Changing the Atmosphere with a Hanging Basket
Terry’s Story
I love gardening. I love colour. One of the goals on coming to Toxteth was the passion to bring the beauty of colour to the street. Inner city communities often lack garden space and therefore the richness that colour brings to life. Gradually our garden in the Dingle matured, along with the annual planting of hanging baskets. Year on year neighbours remarked on the beauty, asked if I could teach them how to plant baskets and went home to improve their own patch. Six years on from our arrival, in the summer of 1995, the baskets on our walls were the best I had planted! Yet beauty is not always appreciated but destroyed. I came out one morning to find my two best baskets smashed with one ripped off the wall and missing. My first thought was ‘you b*!*%$ds’, my second, ‘Baptist Minister’! Though we had been robbed, our car stolen several times, stones thrown at windows and my office ransacked, nothing hurt me more than the mindless vandalism to our baskets. All day at work it felt like a heavy weight pushing on my body. At home in the evening, as I reflected in our back garden, I heard an inner-voice - ‘put a cross outside’. Within minutes I had knocked two pieces of wood together and inserted the cross in a small patch of earth adjacent to the ‘basket-wall’. I also prayed about a scripture the Spirit of God brought to mind. 1 Samuel 5:1-11. ‘Lord, please make that missing hanging basket as obnoxious as the Ark of the Covenant was to the Philistines’. Sometime after planting, the youngest gang arrived to view the cross and an argument followed - ‘kick it out of the ground’ said one. A knock at the door followed. ‘Eh Pasty (affectionate term for Pastor) who is buried there’? My reply ‘there’s no one buried there’. ‘Well, what’s that cross doing there’? ‘Your budgie’s buried there’. When I pointed to the living budgie, the burial question was repeated, to which I replied, in a moment of divine revelation, ‘no one’s buried there, I am angry and giving it to Jesus’.
The lad left and reported to his gang, ‘the pasty’s angry and he’s giving it to Jesus’. Same scenario was repeated mid-evening by an older gang but no knock on the door.
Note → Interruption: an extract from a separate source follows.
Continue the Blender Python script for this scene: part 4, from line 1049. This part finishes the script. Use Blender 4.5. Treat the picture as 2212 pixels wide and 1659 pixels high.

At around 11pm, on a warm June night with our windows open, we heard our older teens rehearsing the script. ‘Kick it out, no you kick it out, I can’t I’m a Catholic’! I turned to Ann and said ‘I can’t believe that cross will be there in the morning. When I opened the door in the morning, there was the cross and beside the cross … the basket minus begonias! My reaction was a series of fist pumps followed by a loud cry - ‘Yes, yes, yes’.
I believe that incident changed something from heaven to earth. Our car was never stolen again, no baskets disappeared, no windows were assaulted, no more bikes stolen. At church the regular breaking of windows almost ceased. Neighbours who would stand at their doors and laugh at thefts from cars, and never intervene, now responded with respect and action. ‘Leave it with us Pastor we’ll sort it’ was now a community watchword. The relationship between church and community was strengthened. Finally, people began to believe in what we were doing and were prepared to stand on our side. The black cloud over Toxteth, that successive prayer teams had identified, lifted! The atmosphere changed.